In the summer of 1776 delegates from Britain's 13 North American colonies met in Philadelphia to consider the direction their burgeoning rebellion would take. Would they be satisfied with remaining British subjects, providing that their rights and liberties as they saw them were respected. Or, did they want full and complete independence. Full and complete independence was decided upon and a committee of three men, Thomas Jefferson, John Adams and Benjamin Franklin, were designated to draw up a declaration setting forth the colonies' official reasons for declaring independence, including a list of abuses of British officials, including taxation without representation, billeting troops and the like. Though a "decent respect for the opinions of mankind" read-potential allies among European nations, compelled them to draw up a formal declaration, Jefferson and the others were drawing on centuries of British precedent.
Reel back to 1215, to a meadow along the Thames River not far from Windsor Castle. King John had bumbled from one disaster to another during his reign. He'd lost most of the Plantagenet possessions in France and was intent on pursuing with his war with age-old enemy and person arch-rival Phillip II. His barons, or leading nobles, were in open revolt. In January, 1215, John had called a counsel at Windsor to demand more money and men and most of them refused to show up, levying their armies for battle against their sovereign. The only thing that might force some of these men, who were oftentimes as powerful, as wealthy and in command of as many men as the King himself to come to reason was the threat from the Pope to excommunicate everybody if they didn't work out an agreement. Enter Stephen Langton, Archbishop of Canterbury. He met with the barons, who were at Runnymede not to parley with the King, but to start a war if he didn't give in. By June 15, 1215, Langton had formalized a list of the barons' worst grievance and mutual demands. John consented to meet them at Runnymede and accept the charter.
Over the centuries, Magna Carta has been blown up to be a first blast of the trumpet in forming England into a primitive parliamentary democracy. No. Nor was it a means of protecting ancient Saxon liberties, or the rights of the common man. The barons were addressing their own concerns and it was specifically in regard to grievances they'd experienced under Henry II, Richard I, and John, who had encroached on baronial authority with courts of law, regular parliamentary meetings to demand taxes, and other feudal dues for wars and crusades. The barons wanted their power back. Among the demands were a reduction in feudal dues and fees, preservation of justice throughout the realm, trial of barons by barons (trial of your peers), reduction in royal domain land claimed by the king, no new taxes for war without consent of a counsel of the barons, no new royal decrees without consent of a counsel of the barons and preservation of Church authority.

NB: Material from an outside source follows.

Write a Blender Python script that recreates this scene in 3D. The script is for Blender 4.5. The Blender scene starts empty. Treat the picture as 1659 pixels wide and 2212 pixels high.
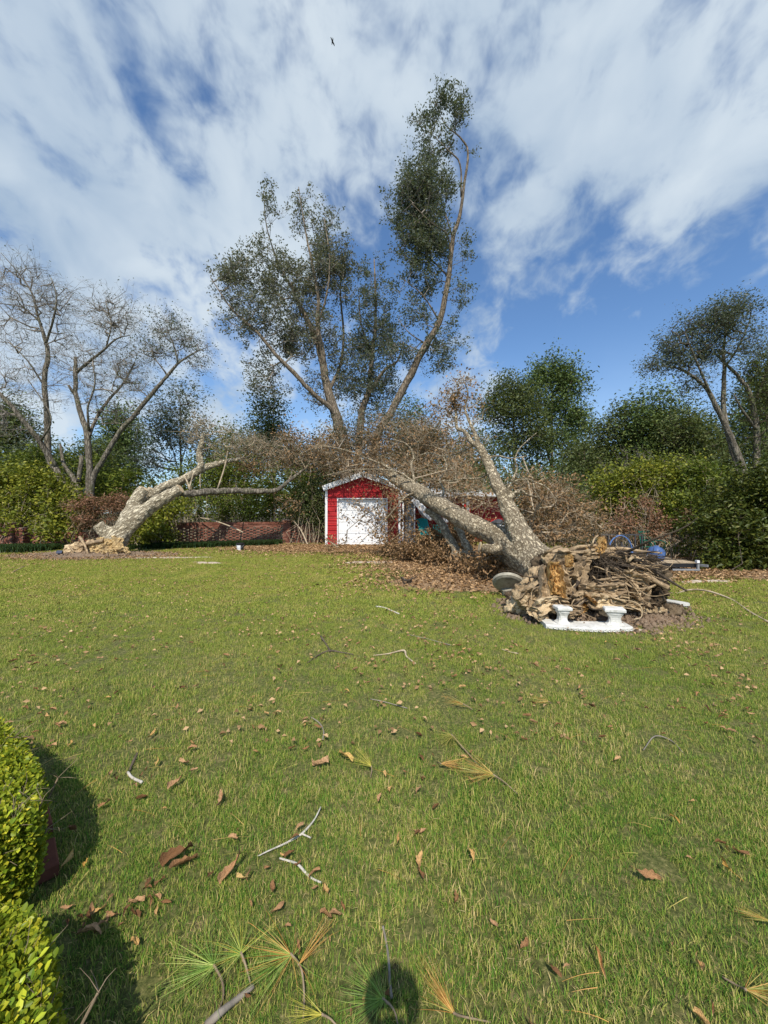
import bpy, math, random
import numpy as np
from mathutils import Vector, Matrix, noise as mnoise
RAD = math.radians
rng = np.random.default_rng(7)
random.seed(7)
S = bpy.context.scene
COL = S.collection

# ------------------------------------------------------------------ camera, sky, sun, exposure
F = 798.8          # focal length in pixels of the 1659 x 2212 working picture
H = 1.6            # camera height
cd = bpy.data.cameras.new('camera'); cam = bpy.data.objects.new('camera', cd); COL.objects.link(cam)
cam.location = (0, 0, H); cam.rotation_euler = (RAD(90), 0, 0)
cd.sensor_fit = 'VERTICAL'; cd.sensor_height = 36.0; cd.sensor_width = 27.0; cd.lens = 13.0
cd.clip_start = 0.05; cd.clip_end = 2000
S.camera = cam
S.view_settings.view_transform = 'Standard'; S.view_settings.look = 'None'
S.view_settings.exposure = 0.0; S.view_settings.gamma = 1.0
S.view_settings.use_curve_mapping = False
AZ, EL = RAD(1), RAD(50.5)
SUN = Vector((-math.sin(AZ)*math.cos(EL), -math.cos(AZ)*math.cos(EL), math.sin(EL)))
sd = bpy.data.lights.new('sun', 'SUN'); sd.energy = 5.0; sd.angle = RAD(0.5); sd.color = (1.0, 0.93, 0.82)
so = bpy.data.objects.new('sun', sd); COL.objects.link(so)
so.rotation_euler = SUN.to_track_quat('Z', 'Y').to_euler()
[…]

John promised to ratify the agreement in 40 days, which he didn't. Despite this, the barons considered the document binding. Several copies were made, of which four survive. John's son, Henry III, reissued the Magna Carta in 1216, and again in 1217. The basic list of baronial demands turned baronial rights was reissued several times during successive Plantagenet reigns, give or take a few clauses. The constant feuding between monarch and barons, later monarch and Parliament, not to mention monarch and members of the Royal Family, who were often barons in their own right, shows just how much attention the Kings of England paid to it. It would take centuries and much more legal and constitutional reform before England became anything like the realm the Founding Fathers looked to for inspiration in 1776.

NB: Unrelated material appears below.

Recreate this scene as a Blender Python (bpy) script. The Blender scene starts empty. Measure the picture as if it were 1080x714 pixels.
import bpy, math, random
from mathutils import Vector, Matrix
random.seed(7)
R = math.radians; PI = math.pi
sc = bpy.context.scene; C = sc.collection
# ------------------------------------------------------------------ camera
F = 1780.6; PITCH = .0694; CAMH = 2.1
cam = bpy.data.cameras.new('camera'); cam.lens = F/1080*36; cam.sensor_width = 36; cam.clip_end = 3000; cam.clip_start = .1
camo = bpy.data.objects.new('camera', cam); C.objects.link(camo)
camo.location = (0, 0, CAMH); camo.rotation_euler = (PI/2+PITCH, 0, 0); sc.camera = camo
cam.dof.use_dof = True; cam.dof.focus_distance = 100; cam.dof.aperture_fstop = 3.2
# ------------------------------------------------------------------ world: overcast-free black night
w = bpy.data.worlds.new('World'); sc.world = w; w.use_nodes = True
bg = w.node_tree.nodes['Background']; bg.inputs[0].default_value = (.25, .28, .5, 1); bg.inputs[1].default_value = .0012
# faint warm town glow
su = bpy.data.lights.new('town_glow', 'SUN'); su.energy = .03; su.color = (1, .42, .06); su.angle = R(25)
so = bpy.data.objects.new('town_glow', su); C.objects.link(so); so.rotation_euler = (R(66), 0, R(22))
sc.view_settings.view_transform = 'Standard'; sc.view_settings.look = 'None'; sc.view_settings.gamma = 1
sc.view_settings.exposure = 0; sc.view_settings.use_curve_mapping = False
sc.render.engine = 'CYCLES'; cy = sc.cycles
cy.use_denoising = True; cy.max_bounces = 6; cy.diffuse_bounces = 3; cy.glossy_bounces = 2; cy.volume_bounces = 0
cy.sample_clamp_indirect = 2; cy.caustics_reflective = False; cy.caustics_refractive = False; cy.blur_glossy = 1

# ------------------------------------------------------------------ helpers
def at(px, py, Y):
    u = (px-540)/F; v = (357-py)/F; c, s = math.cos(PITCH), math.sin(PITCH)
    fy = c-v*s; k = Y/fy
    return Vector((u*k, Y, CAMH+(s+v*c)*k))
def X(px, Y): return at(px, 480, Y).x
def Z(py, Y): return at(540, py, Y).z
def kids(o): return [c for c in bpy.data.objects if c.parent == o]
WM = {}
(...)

So what did the Magna Carta do? It's important enough in our history that a replica is in the National Archives, stored in the same glass case that holds an original of the Declaration and the Constitution. Magna Carta Libertatum, the Great Charter of Liberties was a list of demands to form the basis for a peace treaty, not a declaration of anyone's independence, but it did set a precedent in English custom. By enforcing their rights, the barons were enforcing, at least for themselves, the right of legal process as it stood in England at the time. Henry II had already started the process of legal writs, by which legal cases were pursued and judgments given. Magna Carta started the precedent of charters. Nothing was legal, be it a royal decree or the judgment of court or parliament, unless it was written down and the duties and obligations of all those bound by it were enumerated.

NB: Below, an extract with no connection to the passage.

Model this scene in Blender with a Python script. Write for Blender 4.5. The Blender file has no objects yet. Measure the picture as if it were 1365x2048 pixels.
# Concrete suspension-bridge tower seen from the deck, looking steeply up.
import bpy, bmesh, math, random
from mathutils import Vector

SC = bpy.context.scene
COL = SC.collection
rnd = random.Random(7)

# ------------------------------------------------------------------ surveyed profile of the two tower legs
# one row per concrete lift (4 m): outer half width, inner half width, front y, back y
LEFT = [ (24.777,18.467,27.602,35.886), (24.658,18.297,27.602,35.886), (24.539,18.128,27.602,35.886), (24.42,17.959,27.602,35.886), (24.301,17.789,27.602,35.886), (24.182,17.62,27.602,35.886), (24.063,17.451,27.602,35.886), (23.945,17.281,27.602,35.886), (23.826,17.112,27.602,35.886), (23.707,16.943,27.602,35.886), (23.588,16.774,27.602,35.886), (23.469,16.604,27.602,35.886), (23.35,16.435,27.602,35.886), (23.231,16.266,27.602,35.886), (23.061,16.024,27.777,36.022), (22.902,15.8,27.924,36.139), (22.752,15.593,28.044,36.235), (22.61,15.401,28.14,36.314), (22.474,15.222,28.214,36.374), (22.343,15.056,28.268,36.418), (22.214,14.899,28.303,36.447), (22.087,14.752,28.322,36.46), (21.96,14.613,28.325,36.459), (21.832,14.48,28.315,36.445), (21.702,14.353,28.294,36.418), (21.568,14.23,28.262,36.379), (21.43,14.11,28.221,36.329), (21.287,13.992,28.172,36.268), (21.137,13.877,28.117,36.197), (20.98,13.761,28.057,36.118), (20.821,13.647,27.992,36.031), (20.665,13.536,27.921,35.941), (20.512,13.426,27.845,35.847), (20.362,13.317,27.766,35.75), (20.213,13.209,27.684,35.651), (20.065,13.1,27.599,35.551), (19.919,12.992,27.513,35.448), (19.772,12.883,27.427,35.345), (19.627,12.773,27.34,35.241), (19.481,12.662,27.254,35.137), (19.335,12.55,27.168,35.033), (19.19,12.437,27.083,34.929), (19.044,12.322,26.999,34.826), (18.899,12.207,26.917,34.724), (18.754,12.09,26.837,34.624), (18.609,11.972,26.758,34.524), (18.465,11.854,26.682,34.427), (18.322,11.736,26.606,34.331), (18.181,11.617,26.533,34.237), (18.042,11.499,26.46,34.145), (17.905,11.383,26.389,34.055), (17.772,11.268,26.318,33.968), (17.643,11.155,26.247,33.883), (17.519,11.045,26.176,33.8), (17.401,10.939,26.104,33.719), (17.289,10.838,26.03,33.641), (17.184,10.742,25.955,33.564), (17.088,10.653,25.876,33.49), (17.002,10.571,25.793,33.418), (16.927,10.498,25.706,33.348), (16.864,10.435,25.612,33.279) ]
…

The Founding Fathers would have been aware of this tradition. It began in 1620, with the Mayflower Compact, which bound both the Pilgrims and those traveling with them as servants, sailors and one mercenary to formally draw up a charter of laws at a future date. Each colony had a charter, many of them setting forth what by that time were considered basic common law rights such as suffrage, even if partial and gendered, rights to trial by jury and the like. By 1776, the idea of drawing up a charter to both formulate demands and catalogue reasons for taking a legal and binding action was well-ingrained. The barons at least gave us that much.